## Problem to work on:
Starting at the first line of the data below, write out each line exactly until you reach the line containing "m.leaf(p_, dd, (rr.uniform(-1, 1), rr.uniform(-1, 1), 1), size", and include that line too.

## Supplied data:
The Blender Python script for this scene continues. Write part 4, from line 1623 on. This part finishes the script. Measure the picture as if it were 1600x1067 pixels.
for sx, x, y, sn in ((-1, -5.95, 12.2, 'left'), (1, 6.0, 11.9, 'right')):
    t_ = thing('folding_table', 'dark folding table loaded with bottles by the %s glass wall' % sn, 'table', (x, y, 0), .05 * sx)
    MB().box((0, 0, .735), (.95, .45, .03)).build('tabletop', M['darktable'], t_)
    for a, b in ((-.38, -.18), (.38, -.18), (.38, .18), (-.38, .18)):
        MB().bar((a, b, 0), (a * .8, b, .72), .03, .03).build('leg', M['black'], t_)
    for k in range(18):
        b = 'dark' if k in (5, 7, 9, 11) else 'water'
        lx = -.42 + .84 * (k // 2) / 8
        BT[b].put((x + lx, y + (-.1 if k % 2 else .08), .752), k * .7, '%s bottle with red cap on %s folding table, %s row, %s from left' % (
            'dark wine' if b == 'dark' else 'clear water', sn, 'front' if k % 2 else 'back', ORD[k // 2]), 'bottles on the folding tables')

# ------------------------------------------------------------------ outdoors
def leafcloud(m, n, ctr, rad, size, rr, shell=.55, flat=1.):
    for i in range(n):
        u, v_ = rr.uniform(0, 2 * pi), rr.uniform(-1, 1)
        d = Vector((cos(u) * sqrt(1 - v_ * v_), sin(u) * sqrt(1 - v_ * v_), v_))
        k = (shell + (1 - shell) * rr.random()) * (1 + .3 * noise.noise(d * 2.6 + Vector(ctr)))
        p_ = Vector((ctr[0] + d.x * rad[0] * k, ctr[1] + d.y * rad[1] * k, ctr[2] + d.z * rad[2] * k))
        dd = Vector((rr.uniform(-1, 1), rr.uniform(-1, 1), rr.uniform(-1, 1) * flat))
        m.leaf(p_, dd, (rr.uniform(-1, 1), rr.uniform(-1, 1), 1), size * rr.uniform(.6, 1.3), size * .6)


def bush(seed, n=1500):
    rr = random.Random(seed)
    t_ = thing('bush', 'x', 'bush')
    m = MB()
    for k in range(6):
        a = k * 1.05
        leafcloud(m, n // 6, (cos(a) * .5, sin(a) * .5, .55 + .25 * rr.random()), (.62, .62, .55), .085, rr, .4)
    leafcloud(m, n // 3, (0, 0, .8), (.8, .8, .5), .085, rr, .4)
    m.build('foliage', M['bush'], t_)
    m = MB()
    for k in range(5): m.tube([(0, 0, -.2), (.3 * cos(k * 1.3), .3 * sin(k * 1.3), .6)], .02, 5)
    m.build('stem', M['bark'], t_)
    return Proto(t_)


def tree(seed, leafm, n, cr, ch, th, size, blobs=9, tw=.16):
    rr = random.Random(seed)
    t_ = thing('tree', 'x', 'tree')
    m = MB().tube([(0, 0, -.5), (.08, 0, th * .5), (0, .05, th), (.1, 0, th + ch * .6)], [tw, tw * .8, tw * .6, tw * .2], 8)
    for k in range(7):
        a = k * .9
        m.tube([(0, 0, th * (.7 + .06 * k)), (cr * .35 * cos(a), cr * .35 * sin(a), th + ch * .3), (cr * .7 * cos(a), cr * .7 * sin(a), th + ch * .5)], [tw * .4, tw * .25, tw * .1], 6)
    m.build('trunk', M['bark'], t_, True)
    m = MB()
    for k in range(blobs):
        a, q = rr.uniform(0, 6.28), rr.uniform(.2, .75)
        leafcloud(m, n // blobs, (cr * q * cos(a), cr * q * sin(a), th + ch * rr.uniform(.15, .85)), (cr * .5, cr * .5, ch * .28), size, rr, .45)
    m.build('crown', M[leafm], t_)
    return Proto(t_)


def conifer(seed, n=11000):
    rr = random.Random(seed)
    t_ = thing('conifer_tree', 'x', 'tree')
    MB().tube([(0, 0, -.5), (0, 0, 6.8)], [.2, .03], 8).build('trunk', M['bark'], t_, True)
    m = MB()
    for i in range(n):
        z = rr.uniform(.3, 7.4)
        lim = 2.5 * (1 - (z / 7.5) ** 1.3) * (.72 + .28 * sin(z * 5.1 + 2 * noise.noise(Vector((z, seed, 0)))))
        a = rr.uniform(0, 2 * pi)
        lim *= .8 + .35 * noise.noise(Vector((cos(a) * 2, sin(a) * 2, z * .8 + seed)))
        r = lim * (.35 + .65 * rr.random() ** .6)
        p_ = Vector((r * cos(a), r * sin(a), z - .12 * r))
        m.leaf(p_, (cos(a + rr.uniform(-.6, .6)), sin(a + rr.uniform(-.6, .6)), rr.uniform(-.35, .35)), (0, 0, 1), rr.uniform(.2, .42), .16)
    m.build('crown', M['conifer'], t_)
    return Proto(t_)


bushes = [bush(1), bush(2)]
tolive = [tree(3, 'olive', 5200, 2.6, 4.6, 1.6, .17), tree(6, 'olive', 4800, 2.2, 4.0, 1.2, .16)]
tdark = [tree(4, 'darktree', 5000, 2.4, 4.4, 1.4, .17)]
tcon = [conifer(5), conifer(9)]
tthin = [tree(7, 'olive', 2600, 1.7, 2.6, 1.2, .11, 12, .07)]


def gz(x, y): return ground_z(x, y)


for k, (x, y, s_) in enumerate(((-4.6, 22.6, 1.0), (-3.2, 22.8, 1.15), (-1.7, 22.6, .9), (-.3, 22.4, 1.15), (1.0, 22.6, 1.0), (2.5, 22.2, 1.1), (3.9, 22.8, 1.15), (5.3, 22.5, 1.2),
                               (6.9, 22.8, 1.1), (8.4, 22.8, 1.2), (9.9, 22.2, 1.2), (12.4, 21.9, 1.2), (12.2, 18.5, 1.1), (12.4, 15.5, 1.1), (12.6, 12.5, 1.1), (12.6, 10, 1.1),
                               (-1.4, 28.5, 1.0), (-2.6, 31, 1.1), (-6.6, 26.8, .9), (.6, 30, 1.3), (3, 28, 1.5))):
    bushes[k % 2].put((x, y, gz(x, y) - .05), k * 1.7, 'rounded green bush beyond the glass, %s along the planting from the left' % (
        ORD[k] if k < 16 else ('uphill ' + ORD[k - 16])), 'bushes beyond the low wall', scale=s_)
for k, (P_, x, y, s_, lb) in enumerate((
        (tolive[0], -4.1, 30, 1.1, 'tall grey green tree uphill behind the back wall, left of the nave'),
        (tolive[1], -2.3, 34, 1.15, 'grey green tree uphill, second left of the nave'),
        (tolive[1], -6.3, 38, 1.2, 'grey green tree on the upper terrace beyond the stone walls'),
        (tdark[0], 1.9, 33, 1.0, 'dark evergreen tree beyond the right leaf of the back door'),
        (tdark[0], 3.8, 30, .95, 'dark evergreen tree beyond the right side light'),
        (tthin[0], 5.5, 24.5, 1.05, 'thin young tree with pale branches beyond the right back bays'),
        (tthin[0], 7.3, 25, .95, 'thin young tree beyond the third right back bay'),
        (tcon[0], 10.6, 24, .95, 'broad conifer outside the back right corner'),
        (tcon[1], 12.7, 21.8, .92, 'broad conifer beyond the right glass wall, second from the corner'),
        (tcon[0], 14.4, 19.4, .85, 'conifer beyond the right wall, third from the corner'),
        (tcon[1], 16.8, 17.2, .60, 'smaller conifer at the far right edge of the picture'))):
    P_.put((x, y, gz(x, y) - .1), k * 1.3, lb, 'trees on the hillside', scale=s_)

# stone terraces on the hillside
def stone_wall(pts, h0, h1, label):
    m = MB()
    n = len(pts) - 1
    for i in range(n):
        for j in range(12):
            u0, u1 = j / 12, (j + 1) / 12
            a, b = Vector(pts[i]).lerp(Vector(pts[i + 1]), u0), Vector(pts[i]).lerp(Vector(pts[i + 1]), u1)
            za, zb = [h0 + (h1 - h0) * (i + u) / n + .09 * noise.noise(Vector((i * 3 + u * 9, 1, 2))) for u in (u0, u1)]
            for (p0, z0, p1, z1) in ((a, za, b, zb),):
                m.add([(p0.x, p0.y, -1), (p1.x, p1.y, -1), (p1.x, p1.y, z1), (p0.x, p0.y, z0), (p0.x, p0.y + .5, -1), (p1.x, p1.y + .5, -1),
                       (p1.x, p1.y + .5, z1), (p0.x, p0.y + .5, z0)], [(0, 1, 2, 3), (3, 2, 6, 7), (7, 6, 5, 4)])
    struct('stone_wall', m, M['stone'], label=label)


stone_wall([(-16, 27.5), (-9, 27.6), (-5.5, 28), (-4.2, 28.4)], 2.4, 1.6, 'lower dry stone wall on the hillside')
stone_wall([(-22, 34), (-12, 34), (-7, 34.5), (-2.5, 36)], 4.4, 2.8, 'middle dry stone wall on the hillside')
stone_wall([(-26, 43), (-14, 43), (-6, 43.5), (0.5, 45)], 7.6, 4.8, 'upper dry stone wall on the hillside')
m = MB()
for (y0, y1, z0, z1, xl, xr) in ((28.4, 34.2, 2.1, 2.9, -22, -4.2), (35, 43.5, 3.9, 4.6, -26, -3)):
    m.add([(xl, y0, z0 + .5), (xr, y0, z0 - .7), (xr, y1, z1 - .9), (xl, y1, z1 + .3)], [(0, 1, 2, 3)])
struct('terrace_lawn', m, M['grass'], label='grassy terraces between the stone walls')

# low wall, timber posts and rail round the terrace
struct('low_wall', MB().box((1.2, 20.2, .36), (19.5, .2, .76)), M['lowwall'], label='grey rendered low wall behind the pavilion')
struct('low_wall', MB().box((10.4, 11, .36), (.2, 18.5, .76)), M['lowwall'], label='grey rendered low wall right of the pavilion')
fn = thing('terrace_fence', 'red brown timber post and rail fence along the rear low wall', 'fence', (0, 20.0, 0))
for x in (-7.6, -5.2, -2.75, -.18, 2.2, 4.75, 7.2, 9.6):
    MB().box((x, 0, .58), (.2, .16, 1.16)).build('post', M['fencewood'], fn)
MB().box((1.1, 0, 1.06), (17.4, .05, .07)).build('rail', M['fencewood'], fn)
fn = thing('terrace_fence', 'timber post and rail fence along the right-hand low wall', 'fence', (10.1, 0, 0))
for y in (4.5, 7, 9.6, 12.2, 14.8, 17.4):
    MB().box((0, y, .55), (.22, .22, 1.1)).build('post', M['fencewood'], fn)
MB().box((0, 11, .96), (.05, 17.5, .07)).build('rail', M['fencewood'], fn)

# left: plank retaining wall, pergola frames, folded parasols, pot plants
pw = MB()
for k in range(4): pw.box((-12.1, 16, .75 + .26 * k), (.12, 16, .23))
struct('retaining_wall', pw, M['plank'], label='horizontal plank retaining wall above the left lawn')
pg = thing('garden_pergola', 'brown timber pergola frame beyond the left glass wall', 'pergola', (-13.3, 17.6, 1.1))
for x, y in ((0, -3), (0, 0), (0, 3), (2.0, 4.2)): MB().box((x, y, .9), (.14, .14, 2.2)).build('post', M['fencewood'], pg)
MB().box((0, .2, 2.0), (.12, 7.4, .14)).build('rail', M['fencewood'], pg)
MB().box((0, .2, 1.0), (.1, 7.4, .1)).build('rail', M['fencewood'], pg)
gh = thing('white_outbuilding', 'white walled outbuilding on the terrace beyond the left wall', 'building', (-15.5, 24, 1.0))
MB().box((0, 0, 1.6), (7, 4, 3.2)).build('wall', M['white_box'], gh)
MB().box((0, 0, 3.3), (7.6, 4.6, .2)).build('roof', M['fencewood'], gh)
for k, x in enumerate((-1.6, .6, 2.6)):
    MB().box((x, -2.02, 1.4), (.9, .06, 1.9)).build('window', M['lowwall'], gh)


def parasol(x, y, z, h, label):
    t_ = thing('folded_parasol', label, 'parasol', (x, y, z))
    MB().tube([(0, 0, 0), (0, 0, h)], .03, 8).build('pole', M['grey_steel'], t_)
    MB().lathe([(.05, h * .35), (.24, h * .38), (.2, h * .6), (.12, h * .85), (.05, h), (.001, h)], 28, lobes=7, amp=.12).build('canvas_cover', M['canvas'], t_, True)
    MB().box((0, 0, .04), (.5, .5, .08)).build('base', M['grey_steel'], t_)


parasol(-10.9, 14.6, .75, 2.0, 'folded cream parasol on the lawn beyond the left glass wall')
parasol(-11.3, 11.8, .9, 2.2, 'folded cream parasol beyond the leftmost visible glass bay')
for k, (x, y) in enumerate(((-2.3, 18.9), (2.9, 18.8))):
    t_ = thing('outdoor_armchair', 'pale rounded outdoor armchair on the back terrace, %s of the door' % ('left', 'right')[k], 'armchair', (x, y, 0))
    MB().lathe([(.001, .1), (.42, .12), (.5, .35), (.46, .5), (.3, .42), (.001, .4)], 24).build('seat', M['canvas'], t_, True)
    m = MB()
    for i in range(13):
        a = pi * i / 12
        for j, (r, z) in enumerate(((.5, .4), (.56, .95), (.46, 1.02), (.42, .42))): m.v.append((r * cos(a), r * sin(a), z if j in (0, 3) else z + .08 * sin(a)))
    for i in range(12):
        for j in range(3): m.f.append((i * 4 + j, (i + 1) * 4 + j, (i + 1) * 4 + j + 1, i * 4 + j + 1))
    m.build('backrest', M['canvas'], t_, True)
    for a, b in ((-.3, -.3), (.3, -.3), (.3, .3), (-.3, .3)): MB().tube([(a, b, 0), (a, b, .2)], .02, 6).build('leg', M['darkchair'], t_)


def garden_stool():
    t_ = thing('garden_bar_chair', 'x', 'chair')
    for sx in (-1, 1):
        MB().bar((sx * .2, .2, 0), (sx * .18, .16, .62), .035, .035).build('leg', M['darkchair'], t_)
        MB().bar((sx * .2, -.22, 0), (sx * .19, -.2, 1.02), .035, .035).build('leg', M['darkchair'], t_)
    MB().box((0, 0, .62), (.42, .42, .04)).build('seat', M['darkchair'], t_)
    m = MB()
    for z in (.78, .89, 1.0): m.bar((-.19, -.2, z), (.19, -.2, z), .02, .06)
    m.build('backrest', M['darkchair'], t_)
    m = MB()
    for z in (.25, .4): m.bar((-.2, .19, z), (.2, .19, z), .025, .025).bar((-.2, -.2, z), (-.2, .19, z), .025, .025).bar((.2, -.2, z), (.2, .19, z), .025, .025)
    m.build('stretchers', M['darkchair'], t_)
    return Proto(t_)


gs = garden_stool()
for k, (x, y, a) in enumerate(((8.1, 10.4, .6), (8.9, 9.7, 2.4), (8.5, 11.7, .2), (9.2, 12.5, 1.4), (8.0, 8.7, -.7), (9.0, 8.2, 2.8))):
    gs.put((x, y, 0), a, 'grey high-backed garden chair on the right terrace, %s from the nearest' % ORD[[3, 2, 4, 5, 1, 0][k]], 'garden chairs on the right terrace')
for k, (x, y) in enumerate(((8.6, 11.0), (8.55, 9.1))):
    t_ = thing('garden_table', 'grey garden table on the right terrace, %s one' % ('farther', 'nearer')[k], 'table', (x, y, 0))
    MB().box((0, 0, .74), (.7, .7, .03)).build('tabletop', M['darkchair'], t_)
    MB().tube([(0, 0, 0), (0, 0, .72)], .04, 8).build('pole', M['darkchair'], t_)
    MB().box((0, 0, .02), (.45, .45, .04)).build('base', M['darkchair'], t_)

## Output for this task:
The Blender Python script for this scene continues. Write part 4, from line 1623 on. This part finishes the script. Measure the picture as if it were 1600x1067 pixels.
for sx, x, y, sn in ((-1, -5.95, 12.2, 'left'), (1, 6.0, 11.9, 'right')):
    t_ = thing('folding_table', 'dark folding table loaded with bottles by the %s glass wall' % sn, 'table', (x, y, 0), .05 * sx)
    MB().box((0, 0, .735), (.95, .45, .03)).build('tabletop', M['darktable'], t_)
    for a, b in ((-.38, -.18), (.38, -.18), (.38, .18), (-.38, .18)):
        MB().bar((a, b, 0), (a * .8, b, .72), .03, .03).build('leg', M['black'], t_)
    for k in range(18):
        b = 'dark' if k in (5, 7, 9, 11) else 'water'
        lx = -.42 + .84 * (k // 2) / 8
        BT[b].put((x + lx, y + (-.1 if k % 2 else .08), .752), k * .7, '%s bottle with red cap on %s folding table, %s row, %s from left' % (
            'dark wine' if b == 'dark' else 'clear water', sn, 'front' if k % 2 else 'back', ORD[k // 2]), 'bottles on the folding tables')

# ------------------------------------------------------------------ outdoors
def leafcloud(m, n, ctr, rad, size, rr, shell=.55, flat=1.):
    for i in range(n):
        u, v_ = rr.uniform(0, 2 * pi), rr.uniform(-1, 1)
        d = Vector((cos(u) * sqrt(1 - v_ * v_), sin(u) * sqrt(1 - v_ * v_), v_))
        k = (shell + (1 - shell) * rr.random()) * (1 + .3 * noise.noise(d * 2.6 + Vector(ctr)))
        p_ = Vector((ctr[0] + d.x * rad[0] * k, ctr[1] + d.y * rad[1] * k, ctr[2] + d.z * rad[2] * k))
        dd = Vector((rr.uniform(-1, 1), rr.uniform(-1, 1), rr.uniform(-1, 1) * flat))
        m.leaf(p_, dd, (rr.uniform(-1, 1), rr.uniform(-1, 1), 1), size * rr.uniform(.6, 1.3), size * .6)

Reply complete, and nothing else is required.